Recent discoveries in the Black Desert in eastern Jordan offered a glimpse into the religious practices in ancient times, according to a Jordanian historian.
Speaking during a recent webinar organised by the American Centre of Research in Amman, Ahmad Al Jallad, professor of philology at Ohio State University, said that human habitation in the Black Desert stretches from the Prehistoric Period to the modern times.
During a two-week survey in June of 2019, Jallad and his team discovered a site with hundreds of scripts in Safaitic and Greek, he said.

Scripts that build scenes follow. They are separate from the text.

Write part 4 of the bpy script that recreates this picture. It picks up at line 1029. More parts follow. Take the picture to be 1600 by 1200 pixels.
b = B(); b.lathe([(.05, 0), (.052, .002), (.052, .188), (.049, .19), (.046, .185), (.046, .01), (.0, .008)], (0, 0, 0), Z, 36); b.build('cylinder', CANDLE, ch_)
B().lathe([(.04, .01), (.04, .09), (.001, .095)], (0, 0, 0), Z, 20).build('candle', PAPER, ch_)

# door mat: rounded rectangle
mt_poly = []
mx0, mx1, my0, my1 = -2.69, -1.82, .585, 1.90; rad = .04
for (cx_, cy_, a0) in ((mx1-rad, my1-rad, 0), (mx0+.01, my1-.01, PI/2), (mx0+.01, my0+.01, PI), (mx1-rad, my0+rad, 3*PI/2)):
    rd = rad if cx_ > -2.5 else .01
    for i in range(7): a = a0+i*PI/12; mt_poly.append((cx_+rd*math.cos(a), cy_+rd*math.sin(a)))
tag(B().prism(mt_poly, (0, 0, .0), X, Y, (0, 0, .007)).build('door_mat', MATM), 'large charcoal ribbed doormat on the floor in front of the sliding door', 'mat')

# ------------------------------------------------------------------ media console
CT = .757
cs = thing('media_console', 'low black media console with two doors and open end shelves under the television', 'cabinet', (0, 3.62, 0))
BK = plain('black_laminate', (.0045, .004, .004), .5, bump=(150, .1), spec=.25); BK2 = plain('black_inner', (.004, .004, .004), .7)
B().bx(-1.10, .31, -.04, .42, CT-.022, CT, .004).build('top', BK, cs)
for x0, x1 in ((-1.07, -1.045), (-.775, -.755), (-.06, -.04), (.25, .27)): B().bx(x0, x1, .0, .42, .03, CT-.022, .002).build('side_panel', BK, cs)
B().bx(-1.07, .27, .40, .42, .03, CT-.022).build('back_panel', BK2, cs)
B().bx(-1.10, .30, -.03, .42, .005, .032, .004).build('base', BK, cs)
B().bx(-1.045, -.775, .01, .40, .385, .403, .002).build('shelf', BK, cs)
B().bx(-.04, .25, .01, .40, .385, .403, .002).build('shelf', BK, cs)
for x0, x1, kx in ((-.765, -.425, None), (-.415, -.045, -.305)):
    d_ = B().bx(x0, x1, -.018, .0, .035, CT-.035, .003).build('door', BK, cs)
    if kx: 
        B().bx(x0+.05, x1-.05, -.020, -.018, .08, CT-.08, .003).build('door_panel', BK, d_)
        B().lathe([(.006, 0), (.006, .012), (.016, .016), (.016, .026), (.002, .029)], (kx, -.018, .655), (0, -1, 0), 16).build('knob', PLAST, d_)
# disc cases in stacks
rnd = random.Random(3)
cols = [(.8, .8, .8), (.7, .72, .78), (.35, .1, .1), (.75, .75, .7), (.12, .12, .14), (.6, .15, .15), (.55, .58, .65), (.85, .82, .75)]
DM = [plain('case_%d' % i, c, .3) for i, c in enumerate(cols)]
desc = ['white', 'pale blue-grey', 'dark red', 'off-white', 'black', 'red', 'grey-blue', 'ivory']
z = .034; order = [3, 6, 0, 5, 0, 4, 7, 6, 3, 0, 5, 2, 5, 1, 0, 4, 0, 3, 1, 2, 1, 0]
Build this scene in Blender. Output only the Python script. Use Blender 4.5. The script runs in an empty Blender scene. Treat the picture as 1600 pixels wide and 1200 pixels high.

"One of the most remarkable features of the Black Desert are its inscriptions,” Jallad said, adding that petroglyphs (images of animals and humans) are also found in the area, and these scripts give an insight about the inhabitants of the desert.
Moreover, the most numerous scripts in the Black Desert are written in Safaitic script (an extinct indigenous script of Arabia), he said, adding that they mention personal names, religious customs, buildings and funerary rites.
"A conventional belief among scholars is that the practice of inscription began around the 3rd century BC and ended around the 4th century AD,” Jallad said.
The scholar also noted the presence of inscriptions that deal with a northern Arabian custom of "stopping and weeping”.
"Old bards would start their poems by stopping and weeping at the camp sites remembering their loved ones,” he said, noting that many of these inscriptions give scholars information about religious life, deities and animal sacrifice.